— begin Data extract —

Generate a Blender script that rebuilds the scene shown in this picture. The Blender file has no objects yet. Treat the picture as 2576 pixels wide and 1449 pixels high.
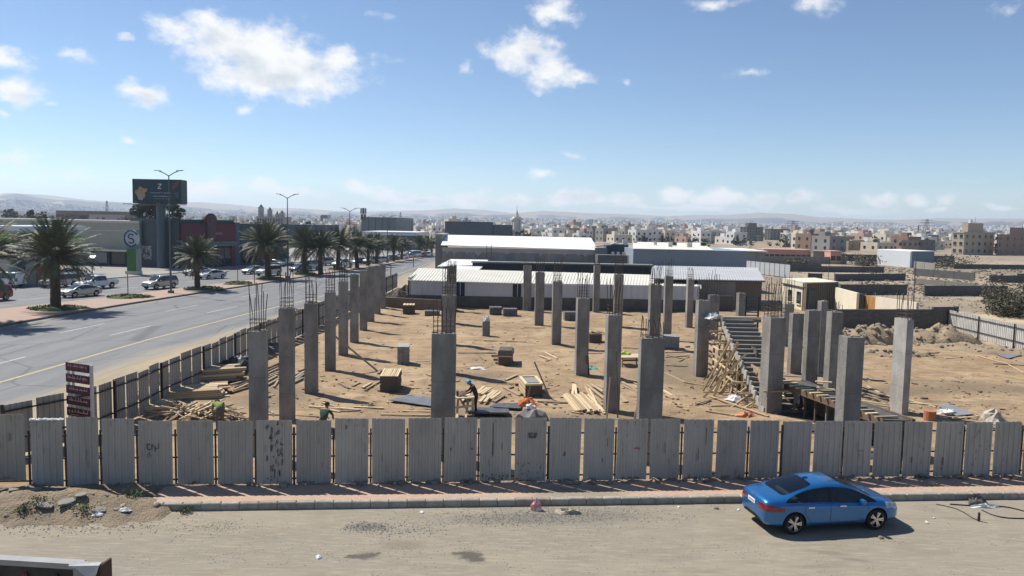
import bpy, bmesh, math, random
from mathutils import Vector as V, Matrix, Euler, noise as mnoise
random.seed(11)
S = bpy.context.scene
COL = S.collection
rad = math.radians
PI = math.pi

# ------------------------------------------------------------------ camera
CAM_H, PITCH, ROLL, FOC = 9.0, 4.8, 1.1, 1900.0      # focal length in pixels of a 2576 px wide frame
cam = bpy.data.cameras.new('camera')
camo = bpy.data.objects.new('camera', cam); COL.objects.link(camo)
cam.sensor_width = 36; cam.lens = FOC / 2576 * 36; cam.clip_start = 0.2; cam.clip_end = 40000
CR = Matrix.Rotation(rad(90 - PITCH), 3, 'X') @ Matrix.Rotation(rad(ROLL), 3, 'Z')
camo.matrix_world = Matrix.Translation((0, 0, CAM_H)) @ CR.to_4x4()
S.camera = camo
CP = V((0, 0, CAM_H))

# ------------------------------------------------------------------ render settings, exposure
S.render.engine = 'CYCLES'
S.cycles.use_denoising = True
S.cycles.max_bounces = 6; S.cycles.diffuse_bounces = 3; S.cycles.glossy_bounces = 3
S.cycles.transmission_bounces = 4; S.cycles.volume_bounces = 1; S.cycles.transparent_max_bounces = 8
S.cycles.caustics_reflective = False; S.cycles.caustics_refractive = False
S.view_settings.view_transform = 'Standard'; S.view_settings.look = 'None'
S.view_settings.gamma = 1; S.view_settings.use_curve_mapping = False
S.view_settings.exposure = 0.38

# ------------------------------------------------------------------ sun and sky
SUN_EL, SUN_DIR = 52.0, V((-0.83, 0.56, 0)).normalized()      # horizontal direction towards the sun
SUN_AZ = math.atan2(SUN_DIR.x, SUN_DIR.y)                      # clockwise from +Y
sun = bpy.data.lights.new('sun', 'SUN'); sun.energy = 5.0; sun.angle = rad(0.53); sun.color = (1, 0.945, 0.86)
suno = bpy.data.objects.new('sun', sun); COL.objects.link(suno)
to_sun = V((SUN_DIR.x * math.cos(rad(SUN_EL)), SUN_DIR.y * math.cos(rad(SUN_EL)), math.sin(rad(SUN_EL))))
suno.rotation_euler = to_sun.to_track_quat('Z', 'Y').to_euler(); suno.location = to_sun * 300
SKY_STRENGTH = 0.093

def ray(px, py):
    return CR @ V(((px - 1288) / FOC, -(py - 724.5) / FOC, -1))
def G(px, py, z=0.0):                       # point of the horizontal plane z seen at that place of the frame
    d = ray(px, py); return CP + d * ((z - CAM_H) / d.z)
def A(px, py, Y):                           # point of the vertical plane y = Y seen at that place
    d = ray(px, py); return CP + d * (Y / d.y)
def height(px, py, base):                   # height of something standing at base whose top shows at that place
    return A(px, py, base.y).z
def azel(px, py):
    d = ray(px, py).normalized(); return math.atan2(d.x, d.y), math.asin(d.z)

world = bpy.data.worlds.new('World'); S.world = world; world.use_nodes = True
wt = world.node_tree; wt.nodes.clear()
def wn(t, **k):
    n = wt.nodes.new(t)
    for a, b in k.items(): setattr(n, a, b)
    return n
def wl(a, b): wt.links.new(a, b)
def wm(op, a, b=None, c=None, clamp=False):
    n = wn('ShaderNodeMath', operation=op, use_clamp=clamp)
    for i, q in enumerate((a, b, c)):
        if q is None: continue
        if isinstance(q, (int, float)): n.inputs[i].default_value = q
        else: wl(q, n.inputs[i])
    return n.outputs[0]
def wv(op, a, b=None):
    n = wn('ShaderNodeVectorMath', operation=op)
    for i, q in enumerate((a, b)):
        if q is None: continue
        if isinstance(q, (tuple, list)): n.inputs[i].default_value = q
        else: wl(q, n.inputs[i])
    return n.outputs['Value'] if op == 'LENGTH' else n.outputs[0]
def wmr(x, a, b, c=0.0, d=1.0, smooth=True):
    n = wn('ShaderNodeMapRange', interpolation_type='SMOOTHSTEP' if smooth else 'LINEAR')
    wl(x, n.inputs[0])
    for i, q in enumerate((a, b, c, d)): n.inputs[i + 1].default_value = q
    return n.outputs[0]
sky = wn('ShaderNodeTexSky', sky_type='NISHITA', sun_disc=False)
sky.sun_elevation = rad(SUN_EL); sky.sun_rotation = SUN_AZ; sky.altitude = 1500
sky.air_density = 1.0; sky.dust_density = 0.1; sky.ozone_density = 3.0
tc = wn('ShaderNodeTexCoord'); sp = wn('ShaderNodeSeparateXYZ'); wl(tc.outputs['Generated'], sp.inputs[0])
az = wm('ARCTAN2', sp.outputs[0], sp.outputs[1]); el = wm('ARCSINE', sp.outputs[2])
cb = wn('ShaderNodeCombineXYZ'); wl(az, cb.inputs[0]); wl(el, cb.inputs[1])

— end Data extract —

State the number of lines in this listing that contain the string "scene", and add nothing else.

> [Correct response]:
2